(Part of a data file)
• • • • •
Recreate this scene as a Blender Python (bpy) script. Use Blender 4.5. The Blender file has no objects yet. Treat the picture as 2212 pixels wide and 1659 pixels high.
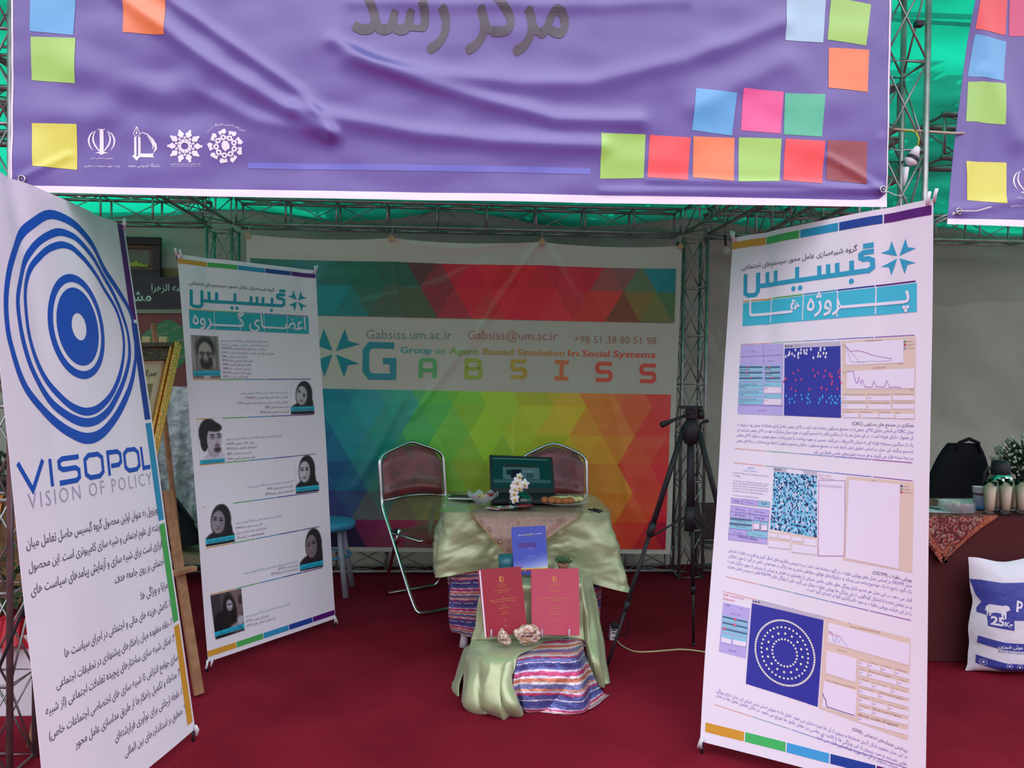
import bpy, bmesh, math, random
import numpy as np
from mathutils import Vector, Matrix, noise
from mathutils.geometry import tessellate_polygon

random.seed(7)
rng = np.random.default_rng(7)
sc = bpy.context.scene
COL = sc.collection

# ------------------------------------------------------------------ camera
FPX, CX, CY = 1750.0, 1106.0, 829.5
CAM = np.array([0.0, 0.0, 1.47])
yaw, pit, rol = 0.06, 0.0169, 0.012
fw = np.array([math.sin(yaw) * math.cos(pit), math.cos(yaw) * math.cos(pit), -math.sin(pit)])
r0 = np.array([math.cos(yaw), -math.sin(yaw), 0.0])
u0 = np.cross(r0, fw)
rt = r0 * math.cos(rol) + u0 * math.sin(rol)
up = u0 * math.cos(rol) - r0 * math.sin(rol)
cd = bpy.data.cameras.new('camera')
cam = bpy.data.objects.new('camera', cd)
COL.objects.link(cam)
cam.matrix_world = Matrix([[rt[i], up[i], -fw[i], CAM[i]] for i in range(3)] + [[0, 0, 0, 1]])
cd.sensor_width = 36.0
cd.lens = FPX / 2212.0 * 36.0
cd.clip_start = 0.05
cd.clip_end = 200
sc.camera = cam

# ------------------------------------------------------------------ world, sun, exposure
sc.view_settings.view_transform = 'Standard'
sc.view_settings.look = 'None'
sc.view_settings.gamma = 1.0
sc.view_settings.exposure = 0.36
sc.view_settings.use_curve_mapping = False
w = bpy.data.worlds.new('sky')
sc.world = w
w.use_nodes = True
nt = w.node_tree
nt.nodes.clear()
tc = nt.nodes.new('ShaderNodeTexCoord')
sx = nt.nodes.new('ShaderNodeSeparateXYZ')
rp = nt.nodes.new('ShaderNodeValToRGB')
bg = nt.nodes.new('ShaderNodeBackground')
wo = nt.nodes.new('ShaderNodeOutputWorld')
nt.links.new(tc.outputs['Generated'], sx.inputs[0])
nt.links.new(sx.outputs['Z'], rp.inputs[0])
rp.color_ramp.elements[0].position = 0.0
rp.color_ramp.elements[0].color = (0.15, 0.13, 0.15, 1)
rp.color_ramp.elements[1].position = 0.85
rp.color_ramp.elements[1].color = (0.91, 0.87, 1.0, 1)
for ps_, cc_ in ((0.12, (0.20, 0.175, 0.20, 1)), (0.32, (0.50, 0.47, 0.56, 1))):
    rp.color_ramp.elements.new(ps_).color = cc_
nt.links.new(rp.outputs[0], bg.inputs[0])
bg.inputs[1].default_value = 2.6
nt.links.new(bg.outputs[0], wo.inputs[0])
sd = bpy.data.lights.new('sun', 'SUN')
sd.energy = 4.2
sd.angle = 0.012
sd.color = (1.0, 0.96, 0.9)
sun = bpy.data.objects.new('sun', sd)
COL.objects.link(sun)
SUN = Vector((-0.28, 0.52, 0.80)).normalized()
sun.rotation_euler = SUN.to_track_quat('Z', 'Y').to_euler()
sun.location = (-3, 8, 9)
try:
    sc.cycles.use_denoising = True
    sc.cycles.max_bounces = 8
    sc.cycles.diffuse_bounces = 4
    sc.cycles.glossy_bounces = 3
    sc.cycles.transmission_bounces = 8
    sc.cycles.transparent_max_bounces = 12
    sc.cycles.caustics_reflective = False
    sc.cycles.caustics_refractive = False
    sc.cycles.sample_clamp_indirect = 6.0
except Exception:
    pass


# ------------------------------------------------------------------ pixel <-> world helpers
def ray(px, py):
    return rt * ((px - CX) / FPX) + up * ((CY - py) / FPX) + fw


def W(px, py, Y):
    d = ray(px, py)
    return Vector(CAM + d * (Y / d[1]))


def G(px, py, z=0.0):
    d = ray(px, py)
    return Vector(CAM + d * ((z - CAM[2]) / d[2]))


def proj(P):
    d = np.asarray(P) - CAM
    zc = d @ fw
    return (CX + FPX * (d @ rt) / zc, CY - FPX * (d @ up) / zc)


def lin(c):
    c = c / 255.0
    return c / 12.92 if c <= 0.04045 else ((c + 0.055) / 1.055) ** 2.4


def rgb(r, g, b):
    return (lin(r), lin(g), lin(b), 1.0)


# ------------------------------------------------------------------ materials
MATS = {}


def mat(name, col=None, rough=0.5, metal=0.0, spec=0.5, attr=False, var=0.0, vscale=8.0, bump=0.0, bscale=60.0,
        trans=0.0, alpha=1.0, ior=1.45, sheen=0.0, coat=0.0, col2=None, emit=0.0, aniso=0.0, detail=4.0):
    if name in MATS:
        return MATS[name]
    m = bpy.data.materials.new(name)
    m.use_nodes = True
    N, L = m.node_tree.nodes, m.node_tree.links
    b = N['Principled BSDF']
    b.inputs['Roughness'].default_value = rough
    b.inputs['Metallic'].default_value = metal
    b.inputs['Specular IOR Level'].default_value = spec
    b.inputs['Transmission Weight'].default_value = trans
    b.inputs['IOR'].default_value = ior
    b.inputs['Alpha'].default_value = alpha
    b.inputs['Sheen Weight'].default_value = sheen
    b.inputs['Coat Weight'].default_value = coat
    b.inputs['Coat Roughness'].default_value = 0.28
    b.inputs['Anisotropic'].default_value = aniso
    if col is not None:
        b.inputs['Base Color'].default_value = col
    out = None
    t = N.new('ShaderNodeTexCoord')
    if attr:
        a = N.new('ShaderNodeAttribute')
        a.attribute_name = 'Col'
        out = a.outputs['Color']
    if var > 0 or col2 is not None:
        n = N.new('ShaderNodeTexNoise')
        n.inputs['Scale'].default_value = vscale
        n.inputs['Detail'].default_value = detail
        L.new(t.outputs['Object'], n.inputs['Vector'])
        mx = N.new('ShaderNodeMix')
        mx.data_type = 'RGBA'
        r = N.new('ShaderNodeMapRange')
        r.inputs['From Min'].default_value = 0.35
        r.inputs['From Max'].default_value = 0.65
        L.new(n.outputs['Fac'], r.inputs['Value'])
        L.new(r.outputs[0], mx.inputs['Factor'])
        if attr:
            mx.blend_type = 'MULTIPLY'
            L.new(out, mx.inputs['A'])
            mx.inputs['B'].default_value = (1 - var, 1 - var, 1 - var, 1)
        else:
            mx.inputs['A'].default_value = col
            mx.inputs['B'].default_value = col2 if col2 is not None else tuple(c * (1 - var) for c in col[:3]) + (1,)
        out = mx.outputs['Result']
    if out is not None:
        L.new(out, b.inputs['Base Color'])
    if bump > 0:
        n2 = N.new('ShaderNodeTexNoise')
        n2.inputs['Scale'].default_value = bscale
        n2.inputs['Detail'].default_value = 3
        L.new(t.outputs['Object'], n2.inputs['Vector'])
        bp = N.new('ShaderNodeBump')
        bp.inputs['Strength'].default_value = bump
        bp.inputs['Distance'].default_value = 0.01
        L.new(n2.outputs['Fac'], bp.inputs['Height'])
        L.new(bp.outputs[0], b.inputs['Normal'])
    if emit > 0:
        if out is not None:
            L.new(out, b.inputs['Emission Color'])
        else:
            b.inputs['Emission Color'].default_value = col
        b.inputs['Emission Strength'].default_value = emit
    MATS[name] = m
    return m


def cloth_trans(name, front, through, fac, var=0.3, vscale=3.0, bump=0.4, bscale=6.0, detail=6.0, spec_rough=0.6, glossy=0.04):
    """thin tent cloth: diffuse on the lit side, translucent to the other"""
    m = bpy.data.materials.new(name)
    m.use_nodes = True
    N, L = m.node_tree.nodes, m.node_tree.links
    N.clear()
    o = N.new('ShaderNodeOutputMaterial')
    d = N.new('ShaderNodeBsdfDiffuse')
    tr = N.new('ShaderNodeBsdfTranslucent')
    gl = N.new('ShaderNodeBsdfGlossy')
    gl.inputs['Roughness'].default_value = spec_rough
    mx = N.new('ShaderNodeMixShader')
    mg = N.new('ShaderNodeMixShader')
    mx.inputs[0].default_value = fac
    mg.inputs[0].default_value = glossy
    t = N.new('ShaderNodeTexCoord')
    n = N.new('ShaderNodeTexNoise')
    n.inputs['Scale'].default_value = vscale
    n.inputs['Detail'].default_value = detail
    mp = N.new('ShaderNodeMapping')
    mp.inputs['Scale'].default_value = (0.55, 1.6, 1.0)
    L.new(t.outputs['Object'], mp.inputs[0])
    L.new(mp.outputs[0], n.inputs['Vector'])
    r = N.new('ShaderNodeMapRange')
    r.inputs['From Min'].default_value = 0.42
    r.inputs['From Max'].default_value = 0.68
    r.inputs['To Min'].default_value = 0.0
    r.inputs['To Max'].default_value = var
    L.new(n.outputs['Fac'], r.inputs['Value'])
    for node, c in ((d, front), (tr, through)):
        x = N.new('ShaderNodeMix')
        x.data_type = 'RGBA'
        x.blend_type = 'MIX'
        x.inputs['A'].default_value = c
        x.inputs['B'].default_value = tuple(k * 0.25 for k in c[:3]) + (1,)
        L.new(r.outputs[0], x.inputs['Factor'])
        L.new(x.outputs['Result'], node.inputs['Color'])
    bp = N.new('ShaderNodeBump')
    bp.inputs['Strength'].default_value = bump
    bp.inputs['Distance'].default_value = 0.05
    n2 = N.new('ShaderNodeTexNoise')
    n2.inputs['Scale'].default_value = bscale
    L.new(t.outputs['Object'], n2.inputs['Vector'])
    L.new(n2.outputs['Fac'], bp.inputs['Height'])
    L.new(bp.outputs[0], d.inputs['Normal'])
    L.new(d.outputs[0], mx.inputs[1])
    L.new(tr.outputs[0], mx.inputs[2])
    L.new(mx.outputs[0], mg.inputs[1])
    L.new(gl.outputs[0], mg.inputs[2])
    L.new(mg.outputs[0], o.inputs[0])
    MATS[name] = m
    return m


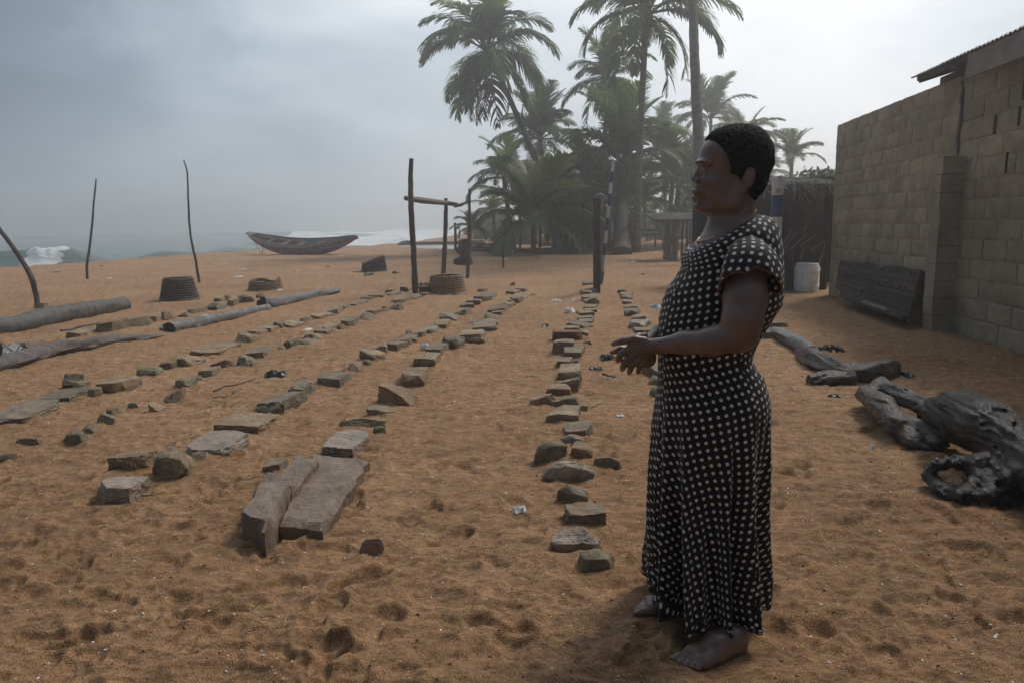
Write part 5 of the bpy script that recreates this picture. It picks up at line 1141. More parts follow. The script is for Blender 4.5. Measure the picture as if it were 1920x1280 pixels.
# small open thatched shelter left of the woman's chest
Ys=25.0; g0=AT(1230,495,Ys); sh=thing('thatched_shelter','low open thatched shelter on crooked sticks left of the woman\'s chest','shelter',(g0.x,Ys,0))
X=lambda px,Y=Ys: AT(px,450,Y).x-g0.x; Zp=lambda py,Y=Ys,px=1280: AT(px,py,Y).z
thatch(sh,X(1222),X(1345),-.6,1.5,Zp(411),Zp(398),420,1)
r_=random.Random(3)
for px,y_ in ((1243,-.4),(1249,-.3),(1252,-.45),(1262,1.2),(1296,1.2),(1318,-.4),(1305,1.3),(1338,-.2)):
    m_=MB(); m_.tube([(X(px)+r_.uniform(-.05,.05),y_,0),(X(px)+r_.uniform(-.05,.05),y_,.8),(X(px),y_,Zp(409))],[.05,.04,.04],5,jit=.2); m_.build('support_stick',STICKM if px<1260 else POST,sh)
m_=MB(); m_.tube([(X(1225),-.5,Zp(413)),(X(1345),-.5,Zp(412))],.035,5); m_.build('eave_pole',POST,sh)
m_=MB(); m_.tube([(X(1258),-.5,-.05),(X(1263),-.45,.9),(X(1266),-.4,Zp(412))],[.12,.09,.08],7,jit=.15); m_.build('support_stick',STICKM,sh)
# plank bench behind
for (x0,x1,y,Y,lab) in ((1196,1248,432,36,'grey plank bench behind the slender palm'),(1192,1232,441,38,'lower plank table farther behind the slender palm')):
    a,b_=AT(x0,y,Y),AT(x1,y,Y); t_=thing('plank_bench',lab,'bench',((a.x+b_.x)/2,Y,0)); m_=MB(); m_.box((0,0,a.z),((b_.x-a.x),.6,.08)); m_.build('seat',POST,t_)
    for s in (-.42,.42):
        m_=MB(); m_.tube([(s*(b_.x-a.x),0,0),(s*(b_.x-a.x),0,a.z-.03)],.05,5); m_.build('leg',POST,t_)
# dark thatched hut right of the woman
Yh=13.5; hx=AT(1500,540,Yh); hut=thing('thatched_hut','dark smoke-stained hut with woven palm mats and thatch beside the block wall','hut',(hx.x,Yh,0))
HX=lambda px,Y=Yh: AT(px,450,Y).x-hx.x; HZ=lambda py,px=1500,Y=Yh: AT(px,py,Y).z
thatch(hut,HX(1385),HX(1551),-.35,2.2,HZ(345)-.02,HZ(322)+.02,900,5)
m_=MB(); m_.box((HX(1520),1.6,1.0),(3.6,.06,2.3)); m_.build('back_wall',DKW,hut)
m_=MB(); m_.box((HX(1400),.7,1.0),(.06,1.9,2.0)); m_.build('side_wall',DKW,hut)
for px in (1405,1492,1547):
    m_=MB(); m_.tube([(HX(px),0,-.1),(HX(px)+.02,0,1.0),(HX(px),0,HZ(345))],[.06,.05,.05],6,jit=.15); m_.build('corner_post',DKW,hut)
m_=MB(); m_.tube([(HX(1400),-.05,HZ(418)),(HX(1550),-.05,HZ(420))],.03,5); m_.build('cross_pole',DKW,hut)
m_=MB(); m_.box((HX(1522),.35,HZ(368)),(.95,.05,.55),rot=(.1,0,0)); m_.build('hanging_mat',MATW,hut)
def herring(par,x0,x1,z1,seed,y=0.0,tilt=0.0):
    r_=random.Random(seed); m_=MB(); nx=int((x1-x0)/.055); nz=int(z1/.032)
    for i in range(nx):
        for j in range(nz+1):
            x=x0+(i+.5)*(x1-x0)/nx; z=j*z1/nz; s=1 if i%2 else -1; m_.box((x,y+r_.uniform(-.004,.004)-.003*(j%2),z),(.066,.008,.015),rot=(0,s*.62,0))
    o=m_.build('woven_mat',MATW,par); o['kind']='stuff'; return o
herring(hut,HX(1462),HX(1496),HZ(463),1); herring(hut,HX(1498),HX(1552),HZ(462),2,-.04); herring(hut,HX(1410),HX(1462),HZ(463),3,.03)
m_=MB(); m_.box((HX(1485),.03,HZ(505)),(HX(1552)-HX(1412),.012,HZ(462))); m_.build('mat_backing',DKW,hut)
for a,b_ in (((1462,548),(1470,464)),((1488,545),(1507,464)),((1534,500),(1549,455)),((1471,464),(1494,436)),((1466,462),(1483,432)),((1500,461),(1530,440)),((1520,470),(1546,452)),((1480,470),(1512,440)),((1505,440),(1520,400))):
    m_=MB(); A_,B_=AT(*a,Yh-.08),AT(*b_,Yh-.04); m_.tube([A_-Vector(hut.location),B_-Vector(hut.location)],.014,4); m_.build('mat_stick',STICKM,hut)
for i in range(16):
    r_=random.Random(i); x=HX(1410+i*9); m_=MB(); m_.tube([(x,-.4,HZ(344)),(x+r_.uniform(-.06,.06),-.42,HZ(344)-r_.uniform(.1,.35))],.008,3); m_.build('hanging_straw',STICKM,hut)
# white plastic barrel
PB = pmat('dirty_white_plastic',(.62,.61,.57),(.76,.75,.71),6,.45,.2,30,.003,vary=0,c3=(.42,.39,.34))
gb=G(1523,549); s_=gb.y/FP; bar=thing('plastic_barrel','dirty white plastic barrel with lid in front of the thatched hut','barrel',(gb.x,gb.y+.28,0)); bpy.context.view_layer.update()
rB=23.0*s_; HB=54*s_
def lathe(prof,n,name,mat_,par,ang=35):
    m_=MB(); vs=[(r*math.cos(2*math.pi*k/n),r*math.sin(2*math.pi*k/n),z) for r,z in prof for k in range(n)]; fs=[(i*n+k,i*n+(k+1)%n,(i+1)*n+(k+1)%n,(i+1)*n+k) for i in range(len(prof)-1) for k in range(n)]; m_.add(vs,fs+[tuple(range(n))[::-1],tuple((len(prof)-1)*n+k for k in range(n))]); return m_.build(name,mat_,par,smooth=True,ang=ang)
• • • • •
● **What you are asked to do**: Copy out each line that contains the word "objects".

● **Answer to this task**:
Recreate this scene as a Blender Python (bpy) script. Use Blender 4.5. The Blender file has no objects yet. Treat the picture as 2212 pixels wide and 1659 pixels high.
cam = bpy.data.objects.new('camera', cd)
COL.objects.link(cam)
sun = bpy.data.objects.new('sun', sd)
COL.objects.link(sun)